Впервые имя Сан-Антонио я встретил в первой половине 1970-х гг., начав заниматься социологией чтения, а потому, понятно, феноменами «массового успеха». В тогдашней Государственной библиотеке СССР им. Ленина я натолкнулся на почему-то не попавшие в спецхран, чьими завсегдатаями мы с коллегами стали позже, материалы очень авторитетного для французской гуманитарии 1960-х гг. коллоквиума в Серизи-ла-Саль, очередное заседание которого и вобравший его доклады и дискуссии тематический выпуск 1970 г. были посвящены так называемой «паралитературе», и в частности писателю Фредерику Дару и созданному им персонажу – сыщику Сан-Антонио. Прием, отождествивший автора детективных романов, их повествователя и главного героя, плюс замечание о том, что эти серийные, «бульварные» выпуски читают и профессора университетов, и водители такси, запали в память (у нас в 1970-е гг. детективы – но безо всяких приемов – тоже запоем читали, если удавалось достать, и работяги, и интеллигенты, о чем теперь как-то забылось). С той поры я не видел практически ни одной из обобщающих франкоязычных работ по массовой словесности 1950 – 1990-х гг., где бы в том или ином объеме и ключе не обсуждался «феномен Сан-Антонио»134.
Подробнее о данном герое-авторе, о составляющих этого редкого, если не уникального для Франции вообще и для второй половины уходящего века в частности, явления, о его социальных, общекультурных и собственно литературных контекстах рассказано на страницах одного из номеров «Нового литературного обозрения»135; добавлю только, что Алексей Берелович – это придает помещенной там его статье «Сан-Антонио и другие» еще и значение исторического свидетельства – смотрит на свой материал «изнутри» французской культуры и глазами во многом очевидца описываемых им событий. Я же хочу предложить несколько самых общих соображений и напоминаний, имея в виду отчасти здешнюю и нынешнюю культурную ситуацию, но глядя на нее через оптику теоретической и сравнительной социологии культуры.
Прежде всего, о самом феномене «книги-которую-читают-все». Это, если угодно, метафорическая формула письменной культуры.

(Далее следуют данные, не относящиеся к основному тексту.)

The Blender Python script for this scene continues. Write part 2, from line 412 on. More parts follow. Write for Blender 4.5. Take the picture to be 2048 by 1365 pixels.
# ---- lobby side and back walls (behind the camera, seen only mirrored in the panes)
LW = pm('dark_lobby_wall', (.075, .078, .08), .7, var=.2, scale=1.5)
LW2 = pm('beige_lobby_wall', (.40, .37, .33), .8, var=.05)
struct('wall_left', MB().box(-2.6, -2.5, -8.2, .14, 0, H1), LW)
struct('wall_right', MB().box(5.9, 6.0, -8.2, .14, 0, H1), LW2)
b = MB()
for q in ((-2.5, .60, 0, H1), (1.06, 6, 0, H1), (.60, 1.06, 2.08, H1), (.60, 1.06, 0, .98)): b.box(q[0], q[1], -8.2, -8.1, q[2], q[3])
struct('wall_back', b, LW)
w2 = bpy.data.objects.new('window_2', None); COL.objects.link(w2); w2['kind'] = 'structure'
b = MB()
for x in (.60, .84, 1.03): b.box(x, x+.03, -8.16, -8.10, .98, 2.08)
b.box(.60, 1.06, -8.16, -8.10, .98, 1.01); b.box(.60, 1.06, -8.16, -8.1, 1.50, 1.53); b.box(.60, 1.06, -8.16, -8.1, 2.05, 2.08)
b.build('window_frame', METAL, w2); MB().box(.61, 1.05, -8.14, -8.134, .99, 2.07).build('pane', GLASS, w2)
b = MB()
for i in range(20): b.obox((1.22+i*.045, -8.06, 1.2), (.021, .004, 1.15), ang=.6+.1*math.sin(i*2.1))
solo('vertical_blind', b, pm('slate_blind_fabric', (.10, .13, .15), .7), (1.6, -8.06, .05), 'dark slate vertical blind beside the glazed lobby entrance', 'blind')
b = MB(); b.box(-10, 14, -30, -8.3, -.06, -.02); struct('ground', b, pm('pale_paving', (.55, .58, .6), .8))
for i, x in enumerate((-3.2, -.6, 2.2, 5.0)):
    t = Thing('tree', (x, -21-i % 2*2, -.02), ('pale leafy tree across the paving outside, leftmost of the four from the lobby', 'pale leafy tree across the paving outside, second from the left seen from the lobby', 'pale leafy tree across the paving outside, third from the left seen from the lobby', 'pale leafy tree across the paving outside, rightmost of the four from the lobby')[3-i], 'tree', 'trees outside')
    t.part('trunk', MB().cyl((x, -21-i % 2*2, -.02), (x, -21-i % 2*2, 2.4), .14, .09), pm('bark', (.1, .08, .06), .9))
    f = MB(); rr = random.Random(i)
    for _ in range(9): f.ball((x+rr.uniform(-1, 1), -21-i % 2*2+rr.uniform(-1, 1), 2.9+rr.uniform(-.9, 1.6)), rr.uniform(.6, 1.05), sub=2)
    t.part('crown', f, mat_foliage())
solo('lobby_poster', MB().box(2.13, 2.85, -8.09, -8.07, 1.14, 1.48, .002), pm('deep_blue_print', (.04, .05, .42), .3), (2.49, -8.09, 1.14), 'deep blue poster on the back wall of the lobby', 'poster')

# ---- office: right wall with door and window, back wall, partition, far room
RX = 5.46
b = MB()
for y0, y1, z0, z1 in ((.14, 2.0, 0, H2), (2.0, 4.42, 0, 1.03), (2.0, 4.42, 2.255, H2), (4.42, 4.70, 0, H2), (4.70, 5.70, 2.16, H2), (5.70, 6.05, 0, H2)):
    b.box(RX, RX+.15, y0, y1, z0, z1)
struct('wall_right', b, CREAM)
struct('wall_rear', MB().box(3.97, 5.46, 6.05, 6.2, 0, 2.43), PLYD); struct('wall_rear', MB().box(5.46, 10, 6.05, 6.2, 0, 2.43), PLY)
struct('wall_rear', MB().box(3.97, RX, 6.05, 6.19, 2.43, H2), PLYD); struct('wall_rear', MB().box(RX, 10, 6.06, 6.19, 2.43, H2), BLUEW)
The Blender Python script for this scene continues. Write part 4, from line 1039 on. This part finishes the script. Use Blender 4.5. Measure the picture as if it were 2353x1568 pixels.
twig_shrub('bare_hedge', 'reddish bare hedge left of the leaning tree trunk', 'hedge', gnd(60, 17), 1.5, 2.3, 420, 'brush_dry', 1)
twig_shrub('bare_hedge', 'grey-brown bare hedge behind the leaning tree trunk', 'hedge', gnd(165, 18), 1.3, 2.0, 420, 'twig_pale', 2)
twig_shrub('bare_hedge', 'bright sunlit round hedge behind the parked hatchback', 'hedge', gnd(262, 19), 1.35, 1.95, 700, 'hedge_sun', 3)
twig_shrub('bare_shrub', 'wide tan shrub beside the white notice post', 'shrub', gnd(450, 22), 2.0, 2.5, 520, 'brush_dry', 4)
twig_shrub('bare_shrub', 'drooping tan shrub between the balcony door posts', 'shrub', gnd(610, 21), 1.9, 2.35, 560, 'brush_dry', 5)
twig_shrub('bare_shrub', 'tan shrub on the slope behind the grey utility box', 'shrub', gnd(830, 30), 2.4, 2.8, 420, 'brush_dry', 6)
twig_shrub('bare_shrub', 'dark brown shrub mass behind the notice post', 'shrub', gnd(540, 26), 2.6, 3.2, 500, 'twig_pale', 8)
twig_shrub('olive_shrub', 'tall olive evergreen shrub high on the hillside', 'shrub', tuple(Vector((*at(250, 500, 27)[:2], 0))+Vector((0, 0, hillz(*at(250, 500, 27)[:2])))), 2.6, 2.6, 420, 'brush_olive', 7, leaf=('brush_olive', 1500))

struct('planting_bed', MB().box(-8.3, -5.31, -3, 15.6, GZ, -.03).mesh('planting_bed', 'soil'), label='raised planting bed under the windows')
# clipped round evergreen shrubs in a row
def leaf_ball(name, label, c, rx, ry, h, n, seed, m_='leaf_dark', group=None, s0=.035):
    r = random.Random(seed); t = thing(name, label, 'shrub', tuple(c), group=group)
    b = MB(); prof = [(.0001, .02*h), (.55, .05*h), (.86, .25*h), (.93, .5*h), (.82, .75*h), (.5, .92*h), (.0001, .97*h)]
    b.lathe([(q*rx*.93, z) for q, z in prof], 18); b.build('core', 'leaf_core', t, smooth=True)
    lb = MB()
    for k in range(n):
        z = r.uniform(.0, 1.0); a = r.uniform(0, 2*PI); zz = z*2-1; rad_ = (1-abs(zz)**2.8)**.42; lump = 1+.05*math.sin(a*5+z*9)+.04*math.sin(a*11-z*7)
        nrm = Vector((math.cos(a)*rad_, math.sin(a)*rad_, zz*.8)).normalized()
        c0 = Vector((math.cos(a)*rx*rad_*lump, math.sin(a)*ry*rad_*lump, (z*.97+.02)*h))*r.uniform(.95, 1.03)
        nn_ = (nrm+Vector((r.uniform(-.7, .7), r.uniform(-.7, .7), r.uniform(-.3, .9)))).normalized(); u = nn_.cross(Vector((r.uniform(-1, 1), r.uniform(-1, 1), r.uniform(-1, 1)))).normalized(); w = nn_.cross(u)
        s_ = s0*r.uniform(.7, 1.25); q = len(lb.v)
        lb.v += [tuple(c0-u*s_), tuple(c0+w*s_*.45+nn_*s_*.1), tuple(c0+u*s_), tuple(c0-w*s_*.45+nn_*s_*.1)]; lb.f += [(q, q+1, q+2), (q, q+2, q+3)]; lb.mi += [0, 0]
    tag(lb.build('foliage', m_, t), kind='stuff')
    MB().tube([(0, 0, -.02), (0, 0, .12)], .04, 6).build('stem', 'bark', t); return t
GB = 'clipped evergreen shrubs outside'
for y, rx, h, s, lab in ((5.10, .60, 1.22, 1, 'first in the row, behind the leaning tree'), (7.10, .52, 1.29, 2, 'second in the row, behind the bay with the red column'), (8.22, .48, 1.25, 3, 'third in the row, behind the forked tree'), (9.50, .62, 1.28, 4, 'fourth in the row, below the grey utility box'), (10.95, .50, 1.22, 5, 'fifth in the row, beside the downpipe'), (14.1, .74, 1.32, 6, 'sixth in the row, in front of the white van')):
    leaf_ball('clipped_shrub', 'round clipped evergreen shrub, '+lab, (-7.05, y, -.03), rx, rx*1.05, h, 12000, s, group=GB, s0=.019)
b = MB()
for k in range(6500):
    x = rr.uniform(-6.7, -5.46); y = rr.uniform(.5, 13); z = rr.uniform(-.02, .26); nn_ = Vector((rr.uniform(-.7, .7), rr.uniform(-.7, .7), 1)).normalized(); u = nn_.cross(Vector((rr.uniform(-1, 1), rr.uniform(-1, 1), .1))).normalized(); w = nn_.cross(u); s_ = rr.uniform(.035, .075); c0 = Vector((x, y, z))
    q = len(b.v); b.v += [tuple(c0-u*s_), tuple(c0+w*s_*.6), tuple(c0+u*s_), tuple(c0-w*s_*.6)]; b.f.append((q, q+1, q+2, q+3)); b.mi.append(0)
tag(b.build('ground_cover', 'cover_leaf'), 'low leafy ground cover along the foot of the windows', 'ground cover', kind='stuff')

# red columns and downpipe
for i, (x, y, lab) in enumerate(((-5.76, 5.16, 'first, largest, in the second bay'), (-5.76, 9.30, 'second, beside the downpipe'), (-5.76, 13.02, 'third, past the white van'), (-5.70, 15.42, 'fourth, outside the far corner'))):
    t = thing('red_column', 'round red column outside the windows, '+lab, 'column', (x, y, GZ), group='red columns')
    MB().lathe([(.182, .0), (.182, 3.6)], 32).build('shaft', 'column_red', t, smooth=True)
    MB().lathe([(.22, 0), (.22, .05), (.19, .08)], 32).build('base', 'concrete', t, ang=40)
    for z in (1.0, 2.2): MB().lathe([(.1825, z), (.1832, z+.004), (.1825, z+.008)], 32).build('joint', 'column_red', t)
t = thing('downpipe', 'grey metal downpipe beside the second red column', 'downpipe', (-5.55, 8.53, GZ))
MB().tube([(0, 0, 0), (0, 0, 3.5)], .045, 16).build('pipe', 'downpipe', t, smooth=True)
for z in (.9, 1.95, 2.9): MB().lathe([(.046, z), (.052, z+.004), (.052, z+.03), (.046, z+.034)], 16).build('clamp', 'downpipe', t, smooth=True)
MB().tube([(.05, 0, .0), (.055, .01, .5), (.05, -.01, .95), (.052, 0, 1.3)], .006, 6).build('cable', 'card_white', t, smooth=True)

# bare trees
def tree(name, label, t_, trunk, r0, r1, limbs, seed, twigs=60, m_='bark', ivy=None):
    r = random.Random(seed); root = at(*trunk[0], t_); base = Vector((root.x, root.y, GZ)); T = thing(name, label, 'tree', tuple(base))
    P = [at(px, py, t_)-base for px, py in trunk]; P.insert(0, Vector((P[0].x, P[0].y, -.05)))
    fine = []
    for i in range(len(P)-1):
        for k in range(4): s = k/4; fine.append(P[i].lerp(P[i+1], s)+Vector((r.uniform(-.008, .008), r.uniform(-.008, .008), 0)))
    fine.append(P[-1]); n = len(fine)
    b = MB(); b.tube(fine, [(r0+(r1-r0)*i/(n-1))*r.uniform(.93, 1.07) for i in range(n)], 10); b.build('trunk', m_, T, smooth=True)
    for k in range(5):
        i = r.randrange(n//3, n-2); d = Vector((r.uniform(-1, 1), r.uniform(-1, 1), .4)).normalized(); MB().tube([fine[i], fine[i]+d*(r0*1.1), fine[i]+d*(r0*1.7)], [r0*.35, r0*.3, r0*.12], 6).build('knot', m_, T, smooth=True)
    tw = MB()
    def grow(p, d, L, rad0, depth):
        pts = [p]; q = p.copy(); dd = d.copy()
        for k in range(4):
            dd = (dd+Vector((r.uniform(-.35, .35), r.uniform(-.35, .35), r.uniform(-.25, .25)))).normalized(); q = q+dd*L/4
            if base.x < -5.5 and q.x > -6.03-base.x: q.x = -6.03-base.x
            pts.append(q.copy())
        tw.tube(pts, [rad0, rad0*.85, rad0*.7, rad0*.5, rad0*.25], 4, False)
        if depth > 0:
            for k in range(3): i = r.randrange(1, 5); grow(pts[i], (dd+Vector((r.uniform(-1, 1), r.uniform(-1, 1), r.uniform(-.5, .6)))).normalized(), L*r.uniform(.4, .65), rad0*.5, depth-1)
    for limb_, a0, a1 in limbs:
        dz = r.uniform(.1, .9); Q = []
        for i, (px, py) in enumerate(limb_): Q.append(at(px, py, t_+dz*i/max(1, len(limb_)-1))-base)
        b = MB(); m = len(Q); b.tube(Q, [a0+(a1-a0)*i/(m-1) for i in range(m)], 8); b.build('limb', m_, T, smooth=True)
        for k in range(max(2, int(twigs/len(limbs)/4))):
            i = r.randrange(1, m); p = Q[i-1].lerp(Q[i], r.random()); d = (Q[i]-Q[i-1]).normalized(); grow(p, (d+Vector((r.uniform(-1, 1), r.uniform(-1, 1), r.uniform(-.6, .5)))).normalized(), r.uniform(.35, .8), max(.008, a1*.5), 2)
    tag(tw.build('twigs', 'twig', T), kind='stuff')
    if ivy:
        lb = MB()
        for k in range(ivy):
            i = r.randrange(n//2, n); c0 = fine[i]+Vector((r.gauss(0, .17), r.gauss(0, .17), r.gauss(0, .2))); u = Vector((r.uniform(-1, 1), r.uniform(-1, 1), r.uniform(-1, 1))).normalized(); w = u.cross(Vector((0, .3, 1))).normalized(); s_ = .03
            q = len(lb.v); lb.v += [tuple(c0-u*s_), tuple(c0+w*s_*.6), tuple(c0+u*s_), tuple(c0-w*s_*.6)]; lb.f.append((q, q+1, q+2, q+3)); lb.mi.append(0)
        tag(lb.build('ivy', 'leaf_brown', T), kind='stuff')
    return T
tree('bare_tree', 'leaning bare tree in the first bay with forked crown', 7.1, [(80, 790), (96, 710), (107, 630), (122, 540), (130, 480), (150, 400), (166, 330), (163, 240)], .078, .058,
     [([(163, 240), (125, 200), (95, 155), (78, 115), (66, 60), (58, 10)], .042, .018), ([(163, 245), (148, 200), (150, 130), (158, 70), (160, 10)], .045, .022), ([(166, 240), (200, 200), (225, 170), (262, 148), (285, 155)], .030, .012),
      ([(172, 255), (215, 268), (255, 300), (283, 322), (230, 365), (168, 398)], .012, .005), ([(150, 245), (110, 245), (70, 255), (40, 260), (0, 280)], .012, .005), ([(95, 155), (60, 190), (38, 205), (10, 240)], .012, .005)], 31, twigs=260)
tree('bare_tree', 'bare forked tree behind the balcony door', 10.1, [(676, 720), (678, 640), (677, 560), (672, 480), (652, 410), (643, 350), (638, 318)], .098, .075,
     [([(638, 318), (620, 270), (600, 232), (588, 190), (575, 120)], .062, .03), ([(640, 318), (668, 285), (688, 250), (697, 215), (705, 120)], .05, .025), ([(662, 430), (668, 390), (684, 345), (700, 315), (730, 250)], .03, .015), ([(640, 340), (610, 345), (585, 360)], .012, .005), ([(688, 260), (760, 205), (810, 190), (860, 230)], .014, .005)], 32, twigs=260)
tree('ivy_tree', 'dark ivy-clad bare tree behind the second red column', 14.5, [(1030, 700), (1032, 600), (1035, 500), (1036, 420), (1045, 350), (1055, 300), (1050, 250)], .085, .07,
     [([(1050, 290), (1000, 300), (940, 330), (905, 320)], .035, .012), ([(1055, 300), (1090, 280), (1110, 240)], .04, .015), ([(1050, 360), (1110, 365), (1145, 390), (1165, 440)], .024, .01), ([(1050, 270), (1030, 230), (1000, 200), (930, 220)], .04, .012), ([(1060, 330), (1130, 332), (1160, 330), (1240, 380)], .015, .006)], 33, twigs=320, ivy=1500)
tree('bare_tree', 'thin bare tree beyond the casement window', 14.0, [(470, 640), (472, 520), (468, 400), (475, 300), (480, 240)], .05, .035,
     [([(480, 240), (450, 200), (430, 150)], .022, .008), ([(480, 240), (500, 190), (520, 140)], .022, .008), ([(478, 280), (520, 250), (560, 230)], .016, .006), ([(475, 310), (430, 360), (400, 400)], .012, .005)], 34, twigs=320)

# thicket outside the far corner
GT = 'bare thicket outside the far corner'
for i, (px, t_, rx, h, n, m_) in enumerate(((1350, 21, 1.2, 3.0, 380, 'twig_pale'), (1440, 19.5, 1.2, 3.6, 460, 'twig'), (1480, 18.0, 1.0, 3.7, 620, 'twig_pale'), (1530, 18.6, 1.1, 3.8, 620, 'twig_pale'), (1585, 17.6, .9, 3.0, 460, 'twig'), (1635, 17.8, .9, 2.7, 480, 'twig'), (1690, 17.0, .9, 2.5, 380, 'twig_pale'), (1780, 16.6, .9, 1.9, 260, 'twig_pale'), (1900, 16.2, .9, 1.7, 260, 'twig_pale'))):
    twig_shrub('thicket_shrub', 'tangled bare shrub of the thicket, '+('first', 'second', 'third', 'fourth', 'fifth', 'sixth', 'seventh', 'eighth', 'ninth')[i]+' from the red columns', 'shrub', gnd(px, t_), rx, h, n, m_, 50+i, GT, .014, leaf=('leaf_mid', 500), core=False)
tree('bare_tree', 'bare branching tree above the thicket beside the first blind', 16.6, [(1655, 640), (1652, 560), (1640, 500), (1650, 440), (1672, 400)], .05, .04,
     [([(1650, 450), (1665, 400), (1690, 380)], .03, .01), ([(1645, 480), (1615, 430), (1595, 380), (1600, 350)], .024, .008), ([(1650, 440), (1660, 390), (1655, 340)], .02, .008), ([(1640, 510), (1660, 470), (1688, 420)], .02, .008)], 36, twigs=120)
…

Во-первых, только в пределах значимости этого типа (плана) культуры, в исторических рамках авторитетности подобных представлений о культуре и ее «собственными» средствами – средствами письма как универсального и формального способа смысловой записи – стали возможными, необходимыми, а далее и «естественно-привычными» те символические барьеры и уровни, которыми письменно образованное меньшинство в определенный момент дифференциации социокультурной структуры общества отделило (в частности – в искусствах и литературе) «высокое» от «низкого», «центральное» (и потому подлежащее репродукции) от «периферийного» (а стало быть, при всех прочих, факультативного, а то и напрямую вытесняемого из культуры, за ее – тогда же обозначенные и «поставленные на охрану» – «границы»). Более того, утвердило подобный оценочный ранжир и сам момент групповой оценки в качестве «внутреннего» механизма динамики культуры, вот этого самого «как-бы-ее-собственного» свойства и импульса. Все эти социокультурные процессы растянулись на многие столетия вплоть до XVIII, а кое-где и XIX в., найдя воплощение в предприятиях по соответствующему упорядочению национальных языков (разработка и утверждение их общих для всех граждан «литературных» вариантов, создание языковых академий и словарей, борьба с «местными» отклонениями и «низкими» наречиями), по регламентации жанров и стилей в искусстве (классицизм нормативных поэтик, а затем возведение пантеонов национальных классиков) и др.
Во-вторых, представление о «всеобщности» письма и чтения, о принципиальной возможности, «исторической необходимости» и как бы даже «реальных» перспективах повсеместной экспансии письменных образцов на правах самого высокого, самого эффективного и т.д. законодателя и регулятора во все сферы и типы человеческих отношений составило «базовую легенду» (не более, но и не менее) письменной культуры Нового и Новейшего времени136. Легенда эта разворачивалась в форме «истории грамотности» («распространенности чтения», сказали бы библиотечные работники) и как бы узаконивала – тем более, от лица Истории, последнего допущенного «божества», предельного авторитета светского общества – притязания ее носителей на социальное положение, общественное влияние и т.д. Тем самым она выступала, говоря социологически, фундаментальным компонентом определенной групповой идеологии культуры, да и литературы, на заданных исторически-конкретных фазах, в доставшихся подобным группам хронологических пределах.